Son tres cuerdas con el mismo motivo: el tiempo maldito, que nos dice que tenemos un epitafio que nos espera; el destino, con sus caminos torcidos, que convergen justo en el sitio donde elegimos antes de nacer; y la muerte, que se les ocurre viajar unidas a mi cerebro y lucha en mi corazón por sostener un protagonismo mayor al que merece.

El paso del tiempo, ha anclado muchos momentos, que en retrospectiva me hacen ser lo que soy: una proyección de lo vivido, con sus luces y sombras; un camino recorrido sin poder desandar; un viaje, a ciegas, comandado solo por el instinto de sobrevivencia y el deseo profundo de ser poeta, que escribe crónicas de un tiempo ya extinguido.

Sé que el destino, el tiempo y la muerte creen regirme, pero hay universos íntimos y trascendentes, que se cultivan en el alma, antídotos para la quemante muerte, que me persigue como una sombra, anclando los momentos y clavando sus espinas. Muestras de las horas, que no me dejan hablar en los idiomas incorruptibles.

El destino, como un ciego hace sus apuestas y siempre encuentra las vías, que ha trazado desde antes de nacer…como los pliegues en la página en blanco, que se han revelado, controlando mi verbo y mis intenciones… Una poesía que no se escribirá jamás, porque estoy rondando sobre otros ejes sin tiempo ni espacio. Allí me he convertido en un soliloquio de la esperanza simple de una palabra que creará al fin su propio mundo.

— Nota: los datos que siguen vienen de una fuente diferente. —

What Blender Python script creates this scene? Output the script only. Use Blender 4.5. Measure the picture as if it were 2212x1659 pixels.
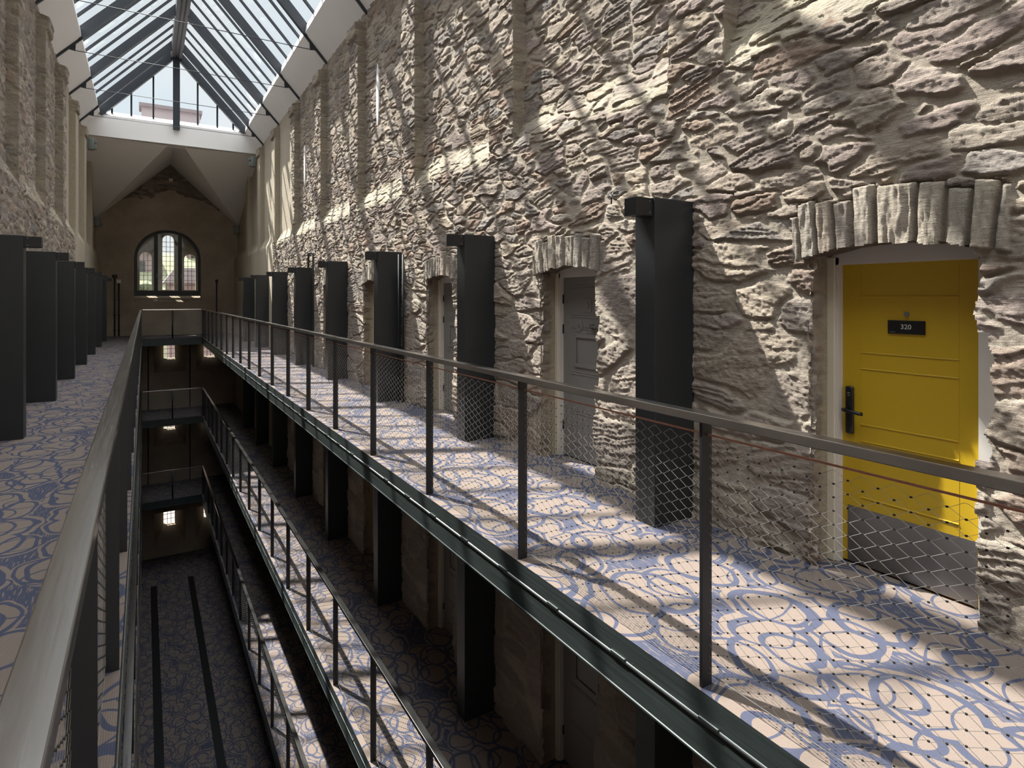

A veces es el tiempo, que llevamos dentro, con sus largos y cortos pasos, que conduce nuestros día a día… Son los horarios y son los momentos: cortos y largos del tiempo que transcurre pese a todos los esfuerzos de mi conciencia y mis mejores versos de ficción, que han anulado su golpeteo constante, lanzando una señal difusa a mi espeso corazón que sopla vientos.